Während Phileas Fogg 80 Tage Zeit hatte, die Welt zu umrunden, verbleiben den Piraten in Nordrhein-Westfalen nur maximal 60 Tage um Unterstützungsunterschriften zu sammeln, die Kandidatenliste aufzustellen, Plakate zu entwerfen und aufzuhängen – kurz: Wahlkampf zu führen. Und genau wie die Reise in Jules Vernes berühmten Roman kam die Auflösung des Landtags in Düsseldorf sehr kurzfristig, aber nicht gänzlich überraschend. Doch was waren die Hintergründe?
Seit der Landtagswahl 2010, bei der die Piratenpartei noch mit 1,8% der abgegebenen Stimmen an der 5%-Hürde scheiterte, regierte eine rot-grüne Minderheitsregierung Deutschlands bevölkerungsreichstes Bundesland. Die Regierungskoalition startete mit dem Grundsatz eine Sach- und Konsenspolitik zu führen und so durch wechselnde Mehrheiten zu bestmöglichen Entscheidungen für die Bürger zu kommen. Dieses Vorgehen im Sinne der Demokratie und der durch das Grundgesetz versprochenen Freiheit des Mandats, fand jedoch bereits nach kurzer Zeit ein jehes Ende. Schnell wurde nämlich seitens der Landtagsfraktionen dazu übergegangen, nicht mehr nach Sachlage abzustimmen, sondern nur noch geschlossen nach Fraktionswillen.
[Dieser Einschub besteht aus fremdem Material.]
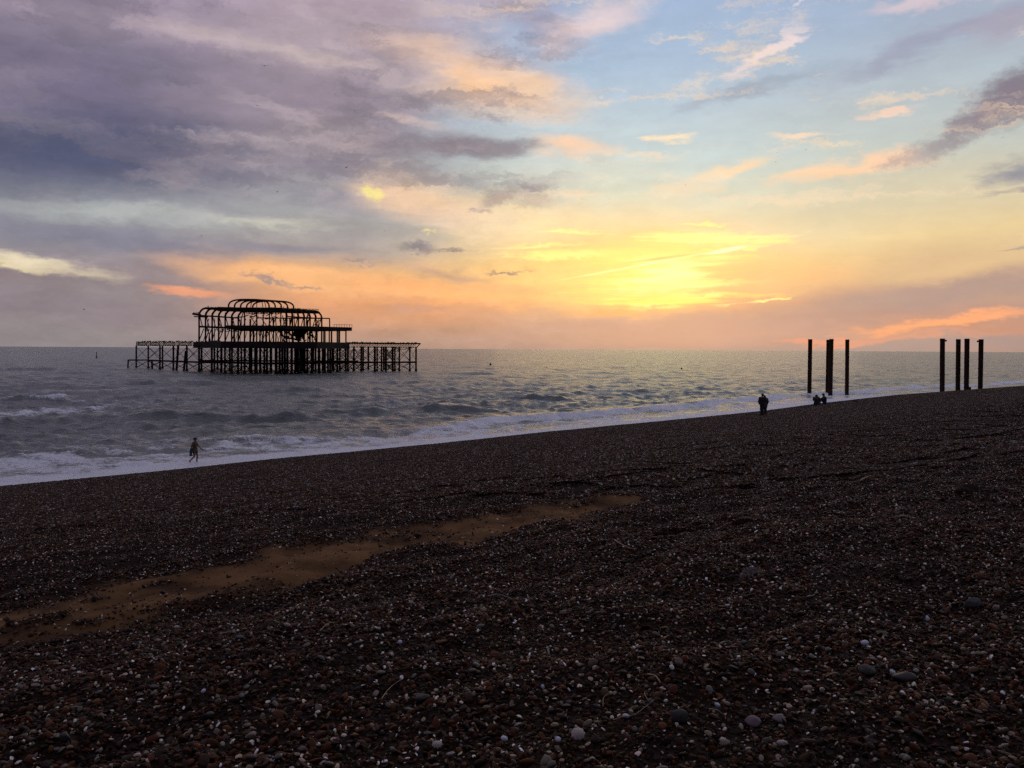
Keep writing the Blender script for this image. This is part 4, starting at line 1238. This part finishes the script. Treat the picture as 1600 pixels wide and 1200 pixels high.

So zeichnete sich bereits am gestrigen Vormittag ab, dass der Haushaltsentwurf 2012 auch in der zweiten Lesung nicht die notwendigen 91 Stimmen der insgesamt 181 Abgeordneten erhalten wird. Zwar erhielt der Entwurf die 90 Stimmen von SPD und Grünen, doch stellten CDU, FDP und LINKE bereits vor der Abstimmung klar, dass sie geschlossen dagegen votieren werden. Auch die Androhung von Ministerpräsidentin Hannelore Kraft, den Landtag in diesem Fall aufzulösen, führte zu keinem Umdenken. Sie sorgte damit für Trotzreaktionen von CDU und FDP, die daraufhin klar stellten, notfalls selbst den Antrag auf Auflösung einzureichen.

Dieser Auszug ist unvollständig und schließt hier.